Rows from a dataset

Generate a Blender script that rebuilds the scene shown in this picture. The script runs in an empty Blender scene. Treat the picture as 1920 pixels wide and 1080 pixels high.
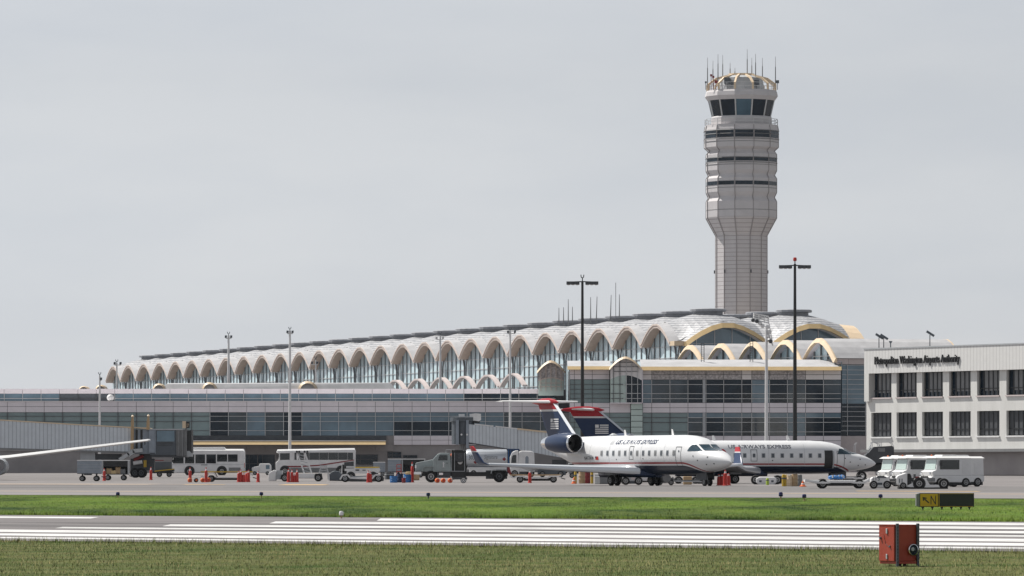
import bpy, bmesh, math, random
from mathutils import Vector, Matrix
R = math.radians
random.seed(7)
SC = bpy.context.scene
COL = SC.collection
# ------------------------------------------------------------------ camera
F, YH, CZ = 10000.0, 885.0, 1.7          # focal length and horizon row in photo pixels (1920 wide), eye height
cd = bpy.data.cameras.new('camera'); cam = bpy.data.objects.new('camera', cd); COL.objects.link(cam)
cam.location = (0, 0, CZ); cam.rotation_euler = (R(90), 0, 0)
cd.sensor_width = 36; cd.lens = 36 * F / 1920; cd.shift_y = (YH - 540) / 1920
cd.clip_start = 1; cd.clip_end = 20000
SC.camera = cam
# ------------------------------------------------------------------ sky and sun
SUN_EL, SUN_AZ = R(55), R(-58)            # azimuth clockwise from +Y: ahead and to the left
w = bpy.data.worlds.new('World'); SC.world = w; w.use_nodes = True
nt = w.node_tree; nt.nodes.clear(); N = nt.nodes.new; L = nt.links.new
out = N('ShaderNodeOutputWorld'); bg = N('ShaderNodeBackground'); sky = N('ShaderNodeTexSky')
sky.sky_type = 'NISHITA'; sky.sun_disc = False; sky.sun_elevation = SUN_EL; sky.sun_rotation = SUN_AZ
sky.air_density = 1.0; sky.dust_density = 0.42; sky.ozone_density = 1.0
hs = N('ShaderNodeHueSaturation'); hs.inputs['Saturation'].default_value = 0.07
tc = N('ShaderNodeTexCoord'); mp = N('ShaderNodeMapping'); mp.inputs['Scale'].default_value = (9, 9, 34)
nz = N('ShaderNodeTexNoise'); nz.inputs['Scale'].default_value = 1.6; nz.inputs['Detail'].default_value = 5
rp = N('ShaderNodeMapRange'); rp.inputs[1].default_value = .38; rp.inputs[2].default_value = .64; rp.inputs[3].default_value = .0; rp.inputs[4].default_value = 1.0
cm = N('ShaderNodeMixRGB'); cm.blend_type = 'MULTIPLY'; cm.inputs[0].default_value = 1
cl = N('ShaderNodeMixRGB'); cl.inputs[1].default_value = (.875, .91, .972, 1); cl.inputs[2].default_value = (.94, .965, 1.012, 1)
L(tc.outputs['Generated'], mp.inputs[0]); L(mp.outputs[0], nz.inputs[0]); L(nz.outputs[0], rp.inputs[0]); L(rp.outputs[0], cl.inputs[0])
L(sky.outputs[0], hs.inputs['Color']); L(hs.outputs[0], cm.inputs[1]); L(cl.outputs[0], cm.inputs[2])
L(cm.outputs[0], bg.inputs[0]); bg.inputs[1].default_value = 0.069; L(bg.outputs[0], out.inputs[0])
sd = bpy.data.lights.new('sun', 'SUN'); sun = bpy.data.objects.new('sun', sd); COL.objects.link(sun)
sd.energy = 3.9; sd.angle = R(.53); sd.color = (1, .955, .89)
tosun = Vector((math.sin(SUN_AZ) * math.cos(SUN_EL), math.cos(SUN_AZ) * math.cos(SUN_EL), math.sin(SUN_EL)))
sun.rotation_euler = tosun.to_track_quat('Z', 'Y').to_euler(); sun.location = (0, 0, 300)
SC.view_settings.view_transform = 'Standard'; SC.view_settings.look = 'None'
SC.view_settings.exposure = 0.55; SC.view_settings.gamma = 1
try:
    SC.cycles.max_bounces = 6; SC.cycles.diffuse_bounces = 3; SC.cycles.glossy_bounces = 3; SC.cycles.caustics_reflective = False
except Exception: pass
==
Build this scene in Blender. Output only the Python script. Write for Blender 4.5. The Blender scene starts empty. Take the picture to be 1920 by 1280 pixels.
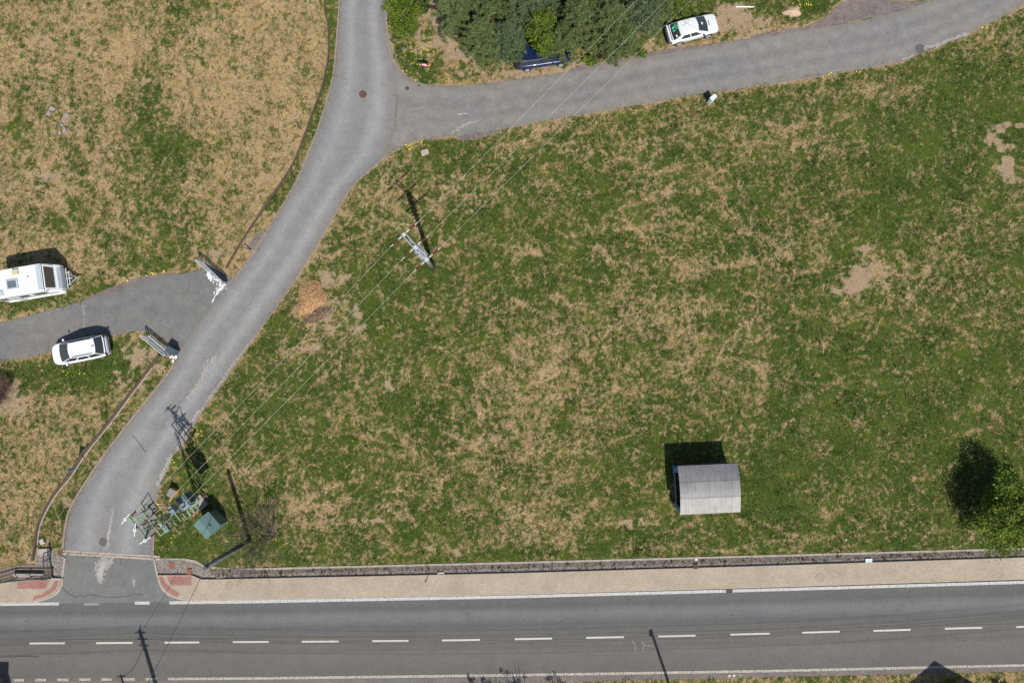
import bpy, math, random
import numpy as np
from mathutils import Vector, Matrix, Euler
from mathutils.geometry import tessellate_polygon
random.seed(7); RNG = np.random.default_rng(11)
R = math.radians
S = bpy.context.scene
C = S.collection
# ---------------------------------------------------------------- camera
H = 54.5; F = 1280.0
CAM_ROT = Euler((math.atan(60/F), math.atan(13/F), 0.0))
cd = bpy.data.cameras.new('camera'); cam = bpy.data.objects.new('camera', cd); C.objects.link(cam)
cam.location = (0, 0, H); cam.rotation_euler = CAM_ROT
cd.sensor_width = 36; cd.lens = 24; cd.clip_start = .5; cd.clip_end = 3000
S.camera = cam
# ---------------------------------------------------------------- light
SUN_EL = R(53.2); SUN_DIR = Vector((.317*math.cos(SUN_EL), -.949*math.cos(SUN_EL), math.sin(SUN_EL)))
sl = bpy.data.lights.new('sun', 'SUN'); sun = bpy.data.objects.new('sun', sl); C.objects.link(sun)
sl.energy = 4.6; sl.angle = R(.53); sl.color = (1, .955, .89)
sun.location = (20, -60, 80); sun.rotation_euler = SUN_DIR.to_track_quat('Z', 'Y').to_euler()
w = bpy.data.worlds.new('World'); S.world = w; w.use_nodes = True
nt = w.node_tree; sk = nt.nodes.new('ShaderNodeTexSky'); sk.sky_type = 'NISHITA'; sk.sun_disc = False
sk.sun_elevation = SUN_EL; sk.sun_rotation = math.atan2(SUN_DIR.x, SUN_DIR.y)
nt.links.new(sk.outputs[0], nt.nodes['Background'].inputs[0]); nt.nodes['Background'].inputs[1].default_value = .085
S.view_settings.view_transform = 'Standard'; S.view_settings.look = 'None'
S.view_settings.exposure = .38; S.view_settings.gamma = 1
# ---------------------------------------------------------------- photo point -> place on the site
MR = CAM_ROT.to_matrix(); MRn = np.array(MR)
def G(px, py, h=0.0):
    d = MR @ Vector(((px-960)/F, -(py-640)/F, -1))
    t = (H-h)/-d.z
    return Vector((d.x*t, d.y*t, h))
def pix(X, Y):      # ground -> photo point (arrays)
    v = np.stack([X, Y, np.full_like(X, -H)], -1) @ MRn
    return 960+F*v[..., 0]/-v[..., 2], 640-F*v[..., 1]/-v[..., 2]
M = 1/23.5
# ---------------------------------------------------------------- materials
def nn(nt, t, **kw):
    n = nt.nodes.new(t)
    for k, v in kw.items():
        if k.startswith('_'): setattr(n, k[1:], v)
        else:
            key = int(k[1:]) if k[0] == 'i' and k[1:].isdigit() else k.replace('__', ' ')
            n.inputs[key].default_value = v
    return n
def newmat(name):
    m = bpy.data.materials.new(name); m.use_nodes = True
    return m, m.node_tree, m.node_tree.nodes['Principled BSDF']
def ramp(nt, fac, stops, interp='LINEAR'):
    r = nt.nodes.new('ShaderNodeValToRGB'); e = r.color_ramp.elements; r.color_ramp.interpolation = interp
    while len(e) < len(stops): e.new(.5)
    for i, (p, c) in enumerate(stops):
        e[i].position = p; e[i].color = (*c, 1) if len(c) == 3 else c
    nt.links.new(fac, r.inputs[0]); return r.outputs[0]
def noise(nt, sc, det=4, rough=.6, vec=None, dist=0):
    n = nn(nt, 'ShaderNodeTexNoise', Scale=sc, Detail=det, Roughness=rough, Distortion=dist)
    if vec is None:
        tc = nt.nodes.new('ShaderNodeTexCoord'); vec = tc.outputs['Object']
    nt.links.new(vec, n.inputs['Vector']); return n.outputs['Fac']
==
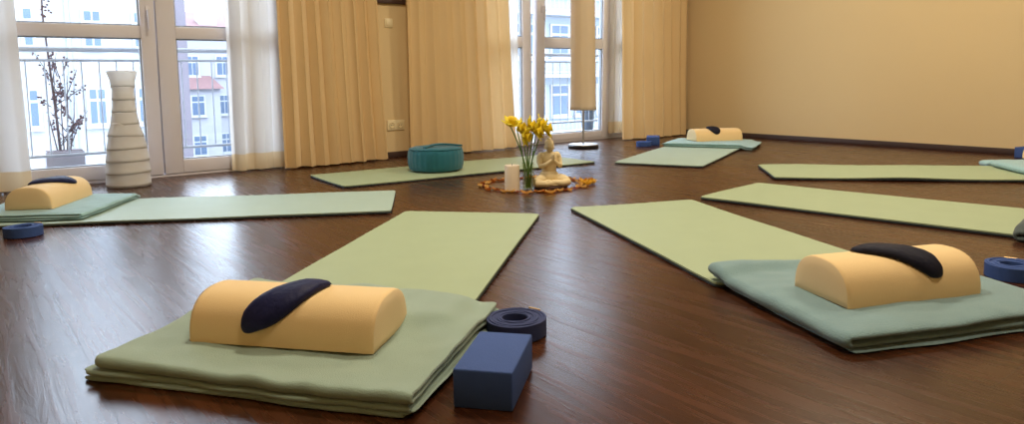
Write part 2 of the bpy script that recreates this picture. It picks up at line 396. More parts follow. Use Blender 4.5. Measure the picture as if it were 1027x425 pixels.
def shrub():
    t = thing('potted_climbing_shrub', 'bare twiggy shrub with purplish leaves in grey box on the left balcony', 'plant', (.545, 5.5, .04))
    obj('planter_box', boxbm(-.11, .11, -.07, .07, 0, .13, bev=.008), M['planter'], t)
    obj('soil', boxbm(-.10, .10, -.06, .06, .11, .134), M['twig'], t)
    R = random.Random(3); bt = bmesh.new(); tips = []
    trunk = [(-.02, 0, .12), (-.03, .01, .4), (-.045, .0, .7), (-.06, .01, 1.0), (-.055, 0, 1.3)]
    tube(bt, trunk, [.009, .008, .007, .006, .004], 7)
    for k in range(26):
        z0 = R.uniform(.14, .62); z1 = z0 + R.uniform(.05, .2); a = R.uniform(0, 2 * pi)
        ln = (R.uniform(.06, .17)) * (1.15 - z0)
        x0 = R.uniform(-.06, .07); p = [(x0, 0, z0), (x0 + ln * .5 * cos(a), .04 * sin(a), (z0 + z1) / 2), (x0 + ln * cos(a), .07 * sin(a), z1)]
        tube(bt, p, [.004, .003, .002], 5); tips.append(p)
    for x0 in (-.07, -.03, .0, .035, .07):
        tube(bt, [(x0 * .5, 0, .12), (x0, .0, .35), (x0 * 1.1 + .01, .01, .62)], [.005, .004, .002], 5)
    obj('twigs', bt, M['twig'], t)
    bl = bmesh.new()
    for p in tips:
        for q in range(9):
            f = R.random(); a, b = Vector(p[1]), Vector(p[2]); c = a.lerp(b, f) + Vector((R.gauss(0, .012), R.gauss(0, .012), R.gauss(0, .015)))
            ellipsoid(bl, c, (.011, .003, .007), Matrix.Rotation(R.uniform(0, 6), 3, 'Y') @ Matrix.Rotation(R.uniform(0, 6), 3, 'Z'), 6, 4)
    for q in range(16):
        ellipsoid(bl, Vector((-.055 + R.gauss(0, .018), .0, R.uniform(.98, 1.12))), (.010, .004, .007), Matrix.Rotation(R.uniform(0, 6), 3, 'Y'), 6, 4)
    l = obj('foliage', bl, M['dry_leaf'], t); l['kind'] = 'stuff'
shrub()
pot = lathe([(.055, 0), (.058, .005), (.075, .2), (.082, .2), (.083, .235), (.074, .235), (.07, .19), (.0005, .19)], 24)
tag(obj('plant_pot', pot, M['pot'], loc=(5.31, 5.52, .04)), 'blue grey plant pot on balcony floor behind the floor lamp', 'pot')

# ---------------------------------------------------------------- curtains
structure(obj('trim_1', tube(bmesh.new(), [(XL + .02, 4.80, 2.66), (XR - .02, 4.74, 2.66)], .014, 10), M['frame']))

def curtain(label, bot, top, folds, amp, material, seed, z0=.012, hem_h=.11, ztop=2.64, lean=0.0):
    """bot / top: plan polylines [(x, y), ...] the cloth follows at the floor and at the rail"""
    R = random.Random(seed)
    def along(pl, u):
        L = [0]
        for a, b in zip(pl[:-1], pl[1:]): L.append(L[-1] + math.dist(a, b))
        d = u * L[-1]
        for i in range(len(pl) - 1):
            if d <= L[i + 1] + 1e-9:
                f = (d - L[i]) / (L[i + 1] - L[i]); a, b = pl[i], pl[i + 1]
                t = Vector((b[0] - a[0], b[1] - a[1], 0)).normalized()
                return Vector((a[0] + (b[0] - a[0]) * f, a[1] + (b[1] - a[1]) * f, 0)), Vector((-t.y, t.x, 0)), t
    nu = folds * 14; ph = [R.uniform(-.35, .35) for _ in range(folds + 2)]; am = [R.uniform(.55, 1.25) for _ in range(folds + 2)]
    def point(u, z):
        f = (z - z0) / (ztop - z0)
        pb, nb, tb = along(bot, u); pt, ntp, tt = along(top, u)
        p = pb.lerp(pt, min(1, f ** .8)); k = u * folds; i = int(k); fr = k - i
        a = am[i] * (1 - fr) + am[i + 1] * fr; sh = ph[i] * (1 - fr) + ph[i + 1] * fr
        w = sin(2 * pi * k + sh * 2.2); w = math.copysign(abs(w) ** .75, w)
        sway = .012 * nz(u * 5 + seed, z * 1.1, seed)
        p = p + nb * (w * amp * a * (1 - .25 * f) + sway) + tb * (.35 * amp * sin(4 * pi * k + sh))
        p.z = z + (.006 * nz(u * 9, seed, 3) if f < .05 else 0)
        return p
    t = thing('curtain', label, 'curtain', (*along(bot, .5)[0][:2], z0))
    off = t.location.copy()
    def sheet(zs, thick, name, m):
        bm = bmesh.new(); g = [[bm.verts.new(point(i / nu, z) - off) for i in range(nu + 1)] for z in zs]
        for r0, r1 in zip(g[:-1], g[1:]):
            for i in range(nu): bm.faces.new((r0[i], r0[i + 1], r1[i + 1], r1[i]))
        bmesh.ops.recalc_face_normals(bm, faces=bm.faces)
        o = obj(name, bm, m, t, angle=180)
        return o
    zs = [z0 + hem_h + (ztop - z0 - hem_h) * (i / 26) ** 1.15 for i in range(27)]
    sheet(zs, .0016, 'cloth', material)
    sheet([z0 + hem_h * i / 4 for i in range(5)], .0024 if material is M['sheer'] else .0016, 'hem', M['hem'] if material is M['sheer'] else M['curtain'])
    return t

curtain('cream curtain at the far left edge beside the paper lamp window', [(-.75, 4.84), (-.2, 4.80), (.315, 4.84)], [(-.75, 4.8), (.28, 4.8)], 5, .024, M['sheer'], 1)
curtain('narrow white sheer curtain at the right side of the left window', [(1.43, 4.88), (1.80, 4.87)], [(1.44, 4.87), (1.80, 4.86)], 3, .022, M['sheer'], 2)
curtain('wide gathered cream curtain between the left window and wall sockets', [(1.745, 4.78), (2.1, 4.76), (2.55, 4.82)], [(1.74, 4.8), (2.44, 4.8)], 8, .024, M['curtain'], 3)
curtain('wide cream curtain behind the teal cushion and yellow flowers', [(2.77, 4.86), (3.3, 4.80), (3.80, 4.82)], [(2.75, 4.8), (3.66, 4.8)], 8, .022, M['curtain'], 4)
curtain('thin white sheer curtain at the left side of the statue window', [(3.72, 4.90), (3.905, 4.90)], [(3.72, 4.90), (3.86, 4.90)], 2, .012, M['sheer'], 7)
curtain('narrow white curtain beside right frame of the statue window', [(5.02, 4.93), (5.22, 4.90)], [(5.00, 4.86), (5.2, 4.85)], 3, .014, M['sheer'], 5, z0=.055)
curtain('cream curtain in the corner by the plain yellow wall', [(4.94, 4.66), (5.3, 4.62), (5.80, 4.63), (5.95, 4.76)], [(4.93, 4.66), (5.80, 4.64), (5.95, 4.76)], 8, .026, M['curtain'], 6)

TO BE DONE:
Write out every line from the entries where "that" appears.

WRITTEN REPLY:
Generate a Blender script that rebuilds the scene shown in this picture. The script runs in an empty Blender scene. Treat the picture as 1920 pixels wide and 1080 pixels high.
Write part 2 of the bpy script that recreates this picture. It picks up at line 396. More parts follow. Use Blender 4.5. Measure the picture as if it were 1027x425 pixels.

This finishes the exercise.